TERRACINA – La conferma della sentenza di primo grado a 30 anni e la riduzione della condanna di primo grado da 30 a 19 anni. A queste conclusioni è giunto il processo celebrato davanti la Corte d’Assise d’appello di Roma rispettivamente nei confronti di Fabrizio Faiola, di 36 anni, e della compagna, Georgeta Vaceanu, di 25 anni, relativamente all’omicidio del sarto romano ma napoletano d’origine, Umberto Esposito. L’uomo, di 81 anni, la sera del 24 marzo 2017 venne sequestrato a Latina, dove si era trasferito, narcotizzato ed ucciso. Venne trovato dieci giorni dopo privo di vita nelle campagne di Terracina dopo essere recluso in un casolare a Fondi.
Escludendo le aggravanti della premeditazione, la Corte d’Assise d’Appello di Roma ha confermato i 30 anni per Faiola e ridotto la pena a 19 anni per la fidanzata Geogeta Vaceanu, la prostituta di nazionalità rumena di cui la vittima si era innamorata frequentandola, a più riprese, lungo la strada regionale Pontina. Faiola e la Vaceanu – i due si erano conosciuti presso un locale notturno di Monte San Biagio – avevano cominciato a frequentare il sarto napoletano, romano d’adozione ma nel frattempo trasferitosi a Latina. Ma con l’obiettivo di allegerirgli il conto corrente in barca. Esposito aveva davvero perso la testa per la donna: non solo danaro e regali ma dal 2015 aveva contratto debiti per 250mila euro per “liquidare” i protettori in Romania.
Le indagini, anche se successivamente alla morte di Esposito, hanno appurato come i due non fossero più soddisfatti delle regalie e dell’aiuto economico fornito dal sarto di divise militari. Lo avevano capito gli stessi figli dell’81enne dopo che Faiola e la fidanzata avevano pensato di impossessarsi anche della sua azienda tesstile. Da qui il tentativo dei due – in almeno due circostanze – di narcotizzare e sequestrare per finalità estorsive l’anziano imprenditore residente a Latina…

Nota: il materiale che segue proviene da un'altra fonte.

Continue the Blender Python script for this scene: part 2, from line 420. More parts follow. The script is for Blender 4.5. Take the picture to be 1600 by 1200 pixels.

Cosa che avvenne il 24 marzo 2017, episodio per il quale Faiola e Vaceanu furono condannati ciascuno a 30 anni di carcere dal Gup del Tribunale di Latina Matilde Campoli. In sede di requisitoria il Procuratore generale Giancarlo Amato aveva chiesto la conferma della sentenza di primo grado senza l’applicazione delle attenuanti. Ma i giudici d’appello hanno preferito diversamente.